7/10
Very Toronto
1 May 2022
Warning: Spoilers
Not for everyone. What I liked about it was that it wasn't typical. I liked the warm colours and the narrow Toronto character homes. I liked the music. I liked, nay loved, the Scrambler ride on Centre Island and that entire scene.

Many reviewers rave about Michelle Williams's beauty. I thought she looked kind of messy and oily in this movie, but that could have been by plan. I also found, while her acting was good, her character didn't seem to have a lot to fall in love with, besides being really cute.

The movie showed the agony of longing, really well...all those charged moments when people are falling for one another and it's "forbidden"---in this case because Margot is Married to Lou and doesn't want to hurt him.

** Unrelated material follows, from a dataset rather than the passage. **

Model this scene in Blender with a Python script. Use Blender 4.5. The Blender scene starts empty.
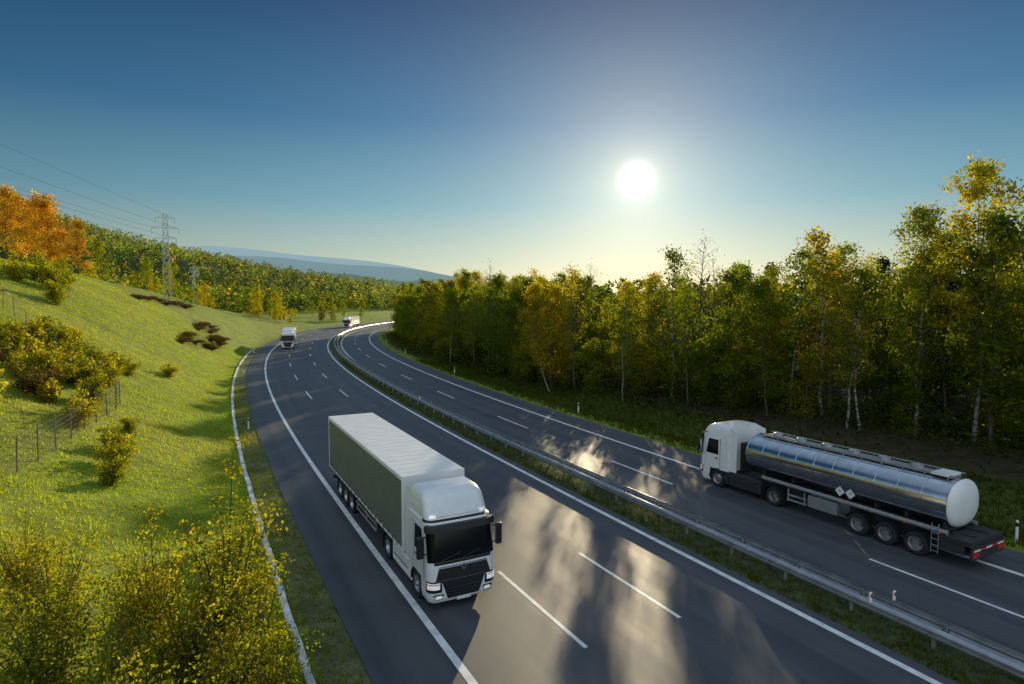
import bpy, numpy as np, math, random
from mathutils import Vector
rng=np.random.default_rng(7); random.seed(7)
scene=bpy.context.scene
COL=scene.collection
scene.view_settings.view_transform='Standard'
try: scene.view_settings.look='None'
except Exception: pass
# ------------------------------------------------------------------ helpers
def link(o,parent=None):
    COL.objects.link(o)
    if parent is not None: o.parent=parent
    return o
def empty(name,loc=(0,0,0),rotz=0,label=None,category=None,group=None,kind=None):
    o=bpy.data.objects.new(name,None);o.empty_display_size=.3
    o.location=loc;o.rotation_euler=(0,0,rotz);link(o);tag(o,label,category,group,kind);return o
def tag(o,label=None,category=None,group=None,kind=None):
    if label:o["label"]=label
    if category:o["category"]=category
    if group:o["group"]=group
    if kind:o["kind"]=kind
class MB:
    def __init__(s): s.v=[];s.f=[];s.m=[]
    def add(s,vs,fs,mi=0):
        n=len(s.v);s.v+=[tuple(map(float,a)) for a in vs];s.f+=[tuple(n+i for i in f) for f in fs];s.m+=[mi]*len(fs)
    def box(s,x0,x1,y0,y1,z0,z1,mi=0):
        vs=[(x,y,z) for x in(x0,x1) for y in(y0,y1) for z in(z0,z1)]
        s.add(vs,[(0,1,3,2),(4,6,7,5),(0,4,5,1),(2,3,7,6),(0,2,6,4),(1,5,7,3)],mi)
    def cyl(s,p0,p1,r0,r1=None,n=10,mi=0,caps=True):
        if r1 is None:r1=r0
        p0=np.array(p0,float);p1=np.array(p1,float);d=p1-p0;L=np.linalg.norm(d)+1e-9;d/=L
        a=np.array([0,0,1.]) if abs(d[2])<.9 else np.array([1.,0,0])
        u=np.cross(d,a);u/=np.linalg.norm(u);w=np.cross(d,u)
        vs=[]
        for p,r in((p0,r0),(p1,r1)):
            for i in range(n):
                t=2*math.pi*i/n;vs.append(p+r*(math.cos(t)*u+math.sin(t)*w))
        fs=[(i,(i+1)%n,n+(i+1)%n,n+i) for i in range(n)]
        if caps: fs+=[tuple(range(n))[::-1],tuple(range(n,2*n))]
        s.add(vs,fs,mi)
    def path(s,pts,rs,n=6,mi=0):
        pts=[np.array(p,float) for p in pts];vs=[];m=len(pts)
        for k,p in enumerate(pts):
            d=pts[min(k+1,m-1)]-pts[max(k-1,0)];d/=np.linalg.norm(d)+1e-9
            a=np.array([1.,0,0]) if abs(d[0])<.8 else np.array([0,1.,0])
            u=np.cross(d,a);u/=np.linalg.norm(u);w=np.cross(d,u)
            for i in range(n):
                t=2*math.pi*i/n;vs.append(p+rs[k]*(math.cos(t)*u+math.sin(t)*w))
        fs=[(k*n+i,k*n+(i+1)%n,(k+1)*n+(i+1)%n,(k+1)*n+i) for k in range(m-1) for i in range(n)]
        fs.append(tuple(range((m-1)*n,m*n)))
        s.add(vs,fs,mi)
    def rev(s,prof,cx,cy,cz,n=28,mi=0):  # revolve (x,r) about x axis
        vs=[];m=len(prof)
        for (x,r) in prof:
            for i in range(n):
                t=2*math.pi*i/n;vs.append((cx+x,cy+r*math.cos(t),cz+r*math.sin(t)))
        fs=[(k*n+i,k*n+(i+1)%n,(k+1)*n+(i+1)%n,(k+1)*n+i) for k in range(m-1) for i in range(n)]
        s.add(vs,fs,mi)
    def obj(s,name,mats,parent=None,smooth=False,bevel=0,loc=None,solid=0):
        me=bpy.data.meshes.new(name);me.from_pydata(s.v,[],s.f)
        if not isinstance(mats,(list,tuple)):mats=[mats]
        for m in mats:me.materials.append(m)
        me.polygons.foreach_set('material_index',s.m)
        if smooth: me.polygons.foreach_set('use_smooth',[True]*len(me.polygons))
        me.update()
        o=bpy.data.objects.new(name,me)
        if loc is not None:o.location=loc
        link(o,parent)
        if bevel:
            b=o.modifiers.new('b','BEVEL');b.width=bevel;b.segments=2;b.limit_method='ANGLE';b.angle_limit=math.radians(40)
        return o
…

Some far fetched elements, like, If Daniel, the handsome newcomer on Margot's scene, is a rickshaw driver, not only how does he afford a decent spacious home across the street from Margot and Lou, but what does he do in the nasty Toronto winter months? We don't find out that much about him except that he's also an artist but too shy to try to exhibit his work (which seems odd as he's not a shy guy, pursuing Margot.) Similarly we find out that Margot, a travel writer, wants to be a real writer, presumably of fiction. But she doesn't share any profound or interesting thoughts, so perhaps she's better on the page than in person. And Lou, as played decently by Seth Rogen, is a cookbook author of entirely chicken recipes. And yet, only at the end of the movie do we see his new cookbook "Tastes Like Chicken" in a store window, indicating that this is his first book. They'd been married around five years, how have they been able to live comfortably all that time if he's only written the one book? And how does he develop his recipes in a small dimly lit kitchen?

Okay, Okay it's a movie, not everything is has to be completely believable but it's nice when it is. The emotions are believable, Michelle Williams' longing for Daniel seems real. The scene where Daniel ends up giving Lou and Margot a free ride in his rickshaw is wonderfully loaded.

I wondered about the sex scene towards the end, with the threesomes (other women in bed with Daniel and Margot) were they supposed to be real, or some kind of dream-like montage symbolic of something? I assume the former, as nothing else in the movie was supposed to be surreal like that. In which case, I have to wonder, why is Margot staying with Daniel if he's not that into her, if he needs more women in his bed? And since everything seems to make Margot cry, it seems she will never be happy and satisfied anyway. I certainly would get sick of her if I were either of the two guys hooked up with her in this movie. Still I came away from it feeling refreshed somehow, like I'd had a sorbet to cleanse me of the usual Hollywood stuff.

Sarah Silverman as Lou's sister is really wonderful. Funny and real.